Знание языка не ограничивается умением понять, о чем говорят; скорее это умение понять то, о чем умалчивают. Настоящее знание языка – это знание субтекста жизни. Неумение понять окружающих, а еще больше непонимание того, о чем они не говорят, что разумеется само собой, превращает новичка в инвалида. Сочувствуя ему, с ним невольно обходятся, как с несмышленышем. Простой народ принимает его за слабоумного. Но и самые скромные познания в языке – роскошь для подавляющего большинства русских эмигрантов, не исключая интеллигентов. О писателях нечего и говорить. Вот одно из следствий жизни в закрытой стране. Горе безъязыкому! Он как глухонемой среди шумной толпы, как зритель кино, где выключился звук. Что происходит? Действующие лица смеются, бранятся, жестикулируют. Он глядит на них, как потерпевший кораблекрушение – на островитян. Как письмо из клочков бумаги, он тщится сложить смысл из разрозненных, с трудом пойманных на лету слов. Когда же мало-помалу он овладевает туземным наречием, многое, о, сколь многое остается для него зашифрованным, невнятным, неизвестным; научившись кое-как читать текст жизни, он не знает контекста. Но он – писатель и помнит о том, что искусство гораздо больше интересуется вытесненным, нежели разрешенным, скрытым, чем явным, подразумеваемым, чем произносимым. Он писатель и может писать только о том, что знает досконально. Это знание ему не приходится добывать. У него открытый счет в банке памяти, и он может брать с него сколько захочет. Вот почему литература изгнанников обращена к прошлому, к тому, что оставили, как конники князя Игоря, за холмом.
VI
Эмигрант переполнен своим прошлым. Он должен его переварить. Условия самые подходящие: переваривание начинается, когда процесс еды в собственном смысле закончен – когда перестают жить прежней жизнью. Забугорная словесность чаще всего не ищет новых тем. И когда она «возвращается», то кажется многим на родине устарелой. При этом не замечают, что она создала и освоила нечто, может быть, более важное: новое зрение.

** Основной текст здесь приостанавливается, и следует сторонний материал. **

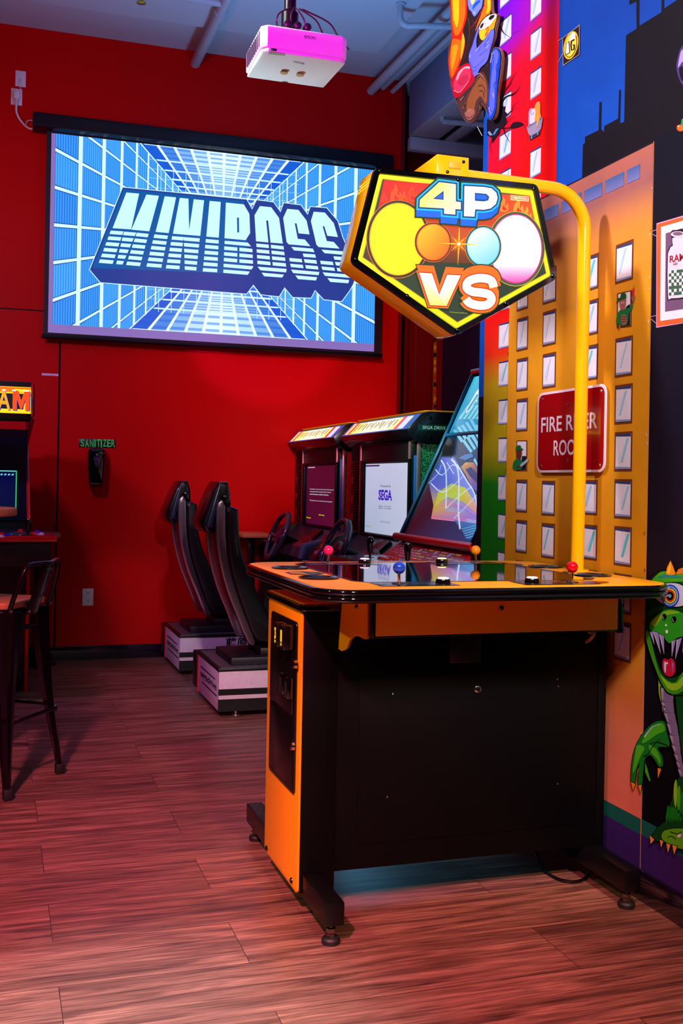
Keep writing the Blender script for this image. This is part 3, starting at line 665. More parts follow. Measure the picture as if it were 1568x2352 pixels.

Люди, ослепленные предрассудками или оболваненные пропагандой, думают, что изгнание обрекает пишущего на немоту. Власть, приговорившая литератора к остракизму, преуспела вдвойне, заткнув ему глотку на родине и выдворив его на чужбину. Теперь он окончательно задохнется. Кому он там нужен? Вырванный из родной почвы, он повиснет в воздухе. Так ей кажется. И она радостно потирает руки. Свои грязные волосатые руки, где под ногтями засохла кровь.
Между тем ботанические метафоры более или менее ложны. Они были ложны и сто лет назад. Потому что литература – сама себе почва. Литература живет не столько соками жизни, сколько воспоминаниями: память – ее питательный гумус. Искусство бездомно и ночует в подвалах: в подземелье памяти. Если труд и талант составляют две половины творчества, то память – его третья половина. Когда независимость влечет за собой кару, когда писательство, не желающее служить кому бы то ни было, объявляется государственным преступлением, когда родина, а не чужбина приговаривает писателя к молчанию и ставит его перед выбором: изменить себе или «изменить родине», – тогда эмиграция предстает перед ним как единственная возможность отстоять свое достоинство. Тогда изгнание – единственный способ сохранить верность литературе. Эмигранту – и это тоже часть традиции – присуще непомерное самомнение. Он утверждает, что он «не в изгнании, а в послании». С неслыханной заносчивостью он повторяет слова, приписываемые другому изгнаннику – Томасу Манну: «Wo ich bin, ist der deutsche Geist». Где я, думает он, там торжествует свободное слово, там русский язык и русская культура.
VIII
Он уверен, что настоящая литература не страдает от дистанции, наоборот, нуждается в дистанции – и во времени, и в пространстве. Литература жива не тем, что видит у себя за окошком, – в противном случае она вянет, как только спускается вечер, и на другой день о ней уже никто не вспомнит, – но жива тем, что стоит перед мысленным взором писателя, на экране его мозга: это просто «осознанное» (воплощенное в слове) сознание.